C’è stata un’epoca in cui i giocatori più forti del Monza passavano direttamente al Milan. C’è stata anche un’epoca in cui i giocatori del Milan compravano il Monza, ma è un’altra storia. Nell’estate del 2000, dopo una serie di buone stagioni alla Cremonese e poi in Brianza, il Milan tenta il colpaccio e acquista Drazen Brncic. Arriva da uno Scudetto e poi da un terzo posto nell’anno del Centenario, e poi nel 2000-01 la finale di Champions League si gioca a San Siro, non deve affatto sfuggire. Sfuggirà eccome, ma non per colpa del povero Brncic. Professione centrocampista centrale, l’ex monzese non ha molte chance di farsi vedere e riesce a mettere a referto solamente due partite: una in Champions League contro il Besiktas e un’altra in uno sfortunatissimo match prenatalizio in cui il Perugia di Cosmi espugna il Meazza. Non era un fenomeno, ma forse non era nemmeno un grandissimo brocco. O almeno così deve pensare l’Inter, che nel 2001 lo accetta come contropartita tecnica in un’operazione che porta al Milan Andrea Pirlo. Non importa dire chi tra Milan e Inter abbia fatto l’affare.

Dominic Adiyiah, più incompreso che talento

Nell’ottobre del 2009 Adriano Galliani si frega le mani. Ha appena scovato in Norvegia un attaccante non ancora ventenne che in molti paragonano già ai più forti centravanti africani, si chiama Dominic Adiyiah e gioca nel Fredrikstad. Il Condor piazza il colpo, dà 1.4 milioni ai biancorossi e si prende l’attaccante originario del Ghana, che addirittura ha scomodato già nomi illustri come Drogba o Eto’o o Weah. Ma Adiyiah, assicurano gli esperti di mercato, è diverso e forte è anche più forte perché è un attaccante mobile. A distanza di anni non si è ancora saputo se fosse più forte dei mostri sacri menzionati sopra, di sicuro era più mobile: un bel po’ di prestiti tra Italia, Serbia e Ucraina e infine la cessione a est, per dimenticarlo. Pleonastico snocciolare i numeri della sua esperienza milanese: zero gol, zero presenze, zero fiducia. Gioca con la Primavera ma ottiene la ribalta solo quando lo chiama il Ghana, perché in Nazionale credono molto in lui (a oggi venti presenze e quattro gol, più un Mondiale). Nel 2016-17 ha giocato in Thailandia nel Nakhon Ratchasima. A Milano i pochi che se lo ricordano vivono ancora in quello stato di estasi inebetita che precede l’acquisto di un giovane talento.
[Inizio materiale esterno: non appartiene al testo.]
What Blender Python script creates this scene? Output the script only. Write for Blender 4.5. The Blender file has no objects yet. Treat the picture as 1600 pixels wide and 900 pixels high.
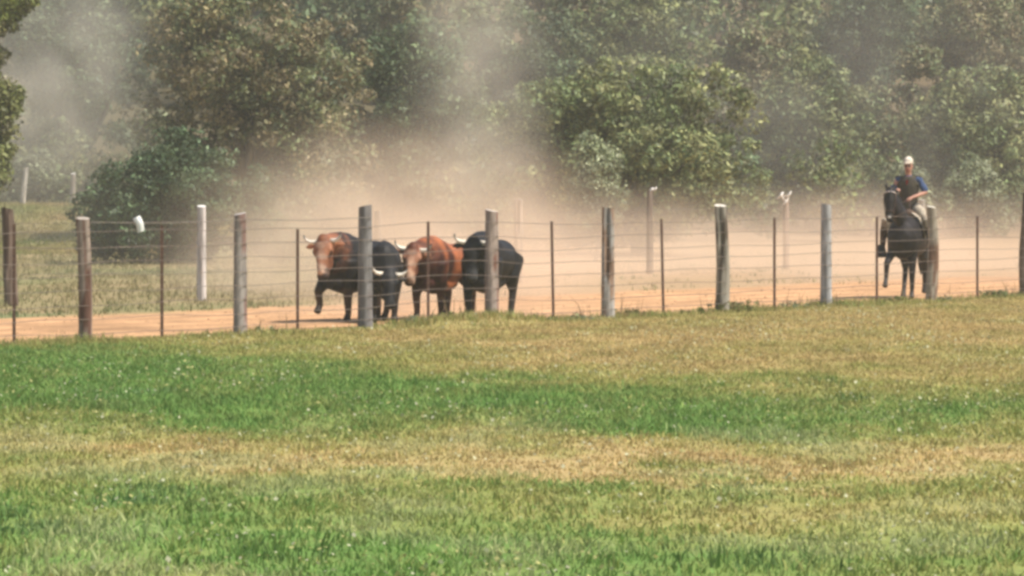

Attila Filkor, il flagello di Dio

Chiamarsi Attila e finire a giocare nella squadra del cuore di Diego Abatantuono sfiora l’autolesionismo. Eppure non è colpa del buon Filkor se è omonimo del film cult dell’attore milanese. Se proprio si vuole addossare una colpa al centrocampista ungherese è quella di aver fatto credere ai tifosi del Milan di essere un buon acquisto. A un occhio attento però un’operazione di mercato come quella di Filkor è sembrata più un contentino all’Inter che altro (in quella sessione arrivano anche Daminuta e Fossati, soprattutto il primo meriterebbe una storia a parte). Ha ventidue anni quando nel 2010 lo compra il Diavolo, troppi per essere ancora considerato un affare per la Primavera. E in effetti Filkor non gioca mai, svolge il ritiro con la prima squadra, si allena con Thiago Silva e Pato, ma poi va alla Triestina. Inizia così il suo pellegrinaggio per tutta Italia che lo vedrà lasciare il Milan solo il 30 giugno 2015, cinque anni dopo il suo trasferimento dall’Inter. Cinque anni di anonimato e di trasferimenti, un contratto e un acquisto che ancora hanno bisogno di una spiegazione.
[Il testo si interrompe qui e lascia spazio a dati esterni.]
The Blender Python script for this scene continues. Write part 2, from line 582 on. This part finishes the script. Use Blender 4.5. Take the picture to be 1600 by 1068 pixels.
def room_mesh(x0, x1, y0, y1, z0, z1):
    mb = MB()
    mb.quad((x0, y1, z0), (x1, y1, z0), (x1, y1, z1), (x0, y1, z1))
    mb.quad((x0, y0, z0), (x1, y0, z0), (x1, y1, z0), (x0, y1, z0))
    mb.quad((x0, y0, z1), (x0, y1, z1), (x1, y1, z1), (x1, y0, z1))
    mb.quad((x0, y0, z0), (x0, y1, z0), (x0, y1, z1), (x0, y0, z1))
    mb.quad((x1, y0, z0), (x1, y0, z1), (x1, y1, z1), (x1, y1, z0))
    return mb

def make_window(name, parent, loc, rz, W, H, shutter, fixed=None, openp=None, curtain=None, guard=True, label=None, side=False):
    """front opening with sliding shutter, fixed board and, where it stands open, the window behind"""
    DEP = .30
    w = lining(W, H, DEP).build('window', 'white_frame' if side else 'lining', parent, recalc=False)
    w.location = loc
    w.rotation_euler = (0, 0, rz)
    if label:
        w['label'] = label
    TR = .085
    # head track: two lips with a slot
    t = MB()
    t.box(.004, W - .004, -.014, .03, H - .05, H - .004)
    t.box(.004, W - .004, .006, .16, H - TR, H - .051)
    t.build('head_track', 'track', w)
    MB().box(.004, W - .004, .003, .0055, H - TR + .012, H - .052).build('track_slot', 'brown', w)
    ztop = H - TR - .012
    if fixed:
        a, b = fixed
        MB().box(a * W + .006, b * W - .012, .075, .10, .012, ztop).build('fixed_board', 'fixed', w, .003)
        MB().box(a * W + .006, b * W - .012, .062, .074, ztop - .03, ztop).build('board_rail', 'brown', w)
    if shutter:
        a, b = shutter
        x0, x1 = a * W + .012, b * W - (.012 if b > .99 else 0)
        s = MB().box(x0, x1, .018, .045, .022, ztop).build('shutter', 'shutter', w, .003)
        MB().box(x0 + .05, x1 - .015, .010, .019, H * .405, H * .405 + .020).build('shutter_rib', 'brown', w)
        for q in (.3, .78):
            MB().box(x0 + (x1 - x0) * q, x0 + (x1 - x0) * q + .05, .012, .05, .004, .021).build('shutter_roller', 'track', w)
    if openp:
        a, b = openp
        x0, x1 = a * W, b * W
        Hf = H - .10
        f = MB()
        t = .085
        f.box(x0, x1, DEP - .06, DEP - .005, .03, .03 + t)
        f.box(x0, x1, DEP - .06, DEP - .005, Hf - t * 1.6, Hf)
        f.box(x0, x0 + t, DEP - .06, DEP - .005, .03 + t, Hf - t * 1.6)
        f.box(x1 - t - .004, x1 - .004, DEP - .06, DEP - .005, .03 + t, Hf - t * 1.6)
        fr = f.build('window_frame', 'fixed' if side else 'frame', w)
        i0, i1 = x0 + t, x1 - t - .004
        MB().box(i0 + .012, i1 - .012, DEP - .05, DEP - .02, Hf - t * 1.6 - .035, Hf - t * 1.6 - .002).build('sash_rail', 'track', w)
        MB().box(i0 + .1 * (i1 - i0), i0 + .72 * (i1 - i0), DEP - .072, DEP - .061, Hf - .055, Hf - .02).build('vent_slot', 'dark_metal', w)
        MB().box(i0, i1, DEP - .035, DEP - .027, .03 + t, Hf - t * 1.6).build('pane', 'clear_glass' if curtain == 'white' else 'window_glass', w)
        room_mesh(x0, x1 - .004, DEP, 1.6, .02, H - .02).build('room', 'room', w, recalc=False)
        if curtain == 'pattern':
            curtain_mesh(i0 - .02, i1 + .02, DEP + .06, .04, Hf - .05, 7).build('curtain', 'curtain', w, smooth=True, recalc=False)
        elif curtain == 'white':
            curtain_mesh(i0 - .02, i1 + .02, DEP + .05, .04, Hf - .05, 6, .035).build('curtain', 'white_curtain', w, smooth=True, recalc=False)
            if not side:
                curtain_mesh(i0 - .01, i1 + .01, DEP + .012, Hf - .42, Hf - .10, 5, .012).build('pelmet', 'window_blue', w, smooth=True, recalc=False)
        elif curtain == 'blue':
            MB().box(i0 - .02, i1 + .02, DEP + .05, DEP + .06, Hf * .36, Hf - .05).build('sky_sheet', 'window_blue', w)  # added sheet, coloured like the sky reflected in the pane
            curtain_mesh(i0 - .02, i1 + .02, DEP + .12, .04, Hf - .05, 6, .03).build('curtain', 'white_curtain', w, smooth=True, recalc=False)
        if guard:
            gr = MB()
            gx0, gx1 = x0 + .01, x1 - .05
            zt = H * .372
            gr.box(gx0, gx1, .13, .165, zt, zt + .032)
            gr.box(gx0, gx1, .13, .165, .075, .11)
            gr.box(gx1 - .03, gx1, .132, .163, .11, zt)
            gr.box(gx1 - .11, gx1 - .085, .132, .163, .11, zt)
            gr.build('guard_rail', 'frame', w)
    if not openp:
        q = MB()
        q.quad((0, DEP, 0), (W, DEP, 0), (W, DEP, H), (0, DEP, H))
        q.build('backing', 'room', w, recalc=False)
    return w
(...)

Lucas Roggia, il sostituto di Tevez

C’è chi lo vede come lo spartiacque della storia recente della Serie A: Carlos Tevez è del Milan ma l’affare salta perché Alexandre Pato rimane rossonero per amore e blocca il trasferimento al PSG. Poteva essere l’inizio di un’epopea del Diavolo, lo sarà della Juventus di Antonio Conte e Massimiliano Allegri. Il Milan però nel gennaio 2012 deve comprare un attaccante e, fallito l’assalto all’Apache, dà in mano ad Adriano Galliani le chiavi del mercato. A dire il vero lo fa già da qualche mese e i risultati sono stati altalenanti. L’ad si fida di alcuni procuratori, tra cui quel Mino Raiola che è diventato una sorta di consulente poco dopo l’affare Ibrahimovic. Proprio l’italo-olandese impacchetta l’attaccante perfetto per il Milan: è Lucas Roggia, ha ventun anni e non devono stupire le sole cinque presenze con l’Internacional in tre anni, è una punta completa e può sostituire degnamente Pato. A vedere oggi le foto di Roggia sembra uno di quei bassisti un po’ sfigati che si esibiscono con squallidi cover show di Ligabue in certi locali del Pescarese. Anche Lucas Roggia a Milano non ha lasciato alcuna traccia, se non economica. Adesso è svincolato da un anno, chissà che non inizi a suonare.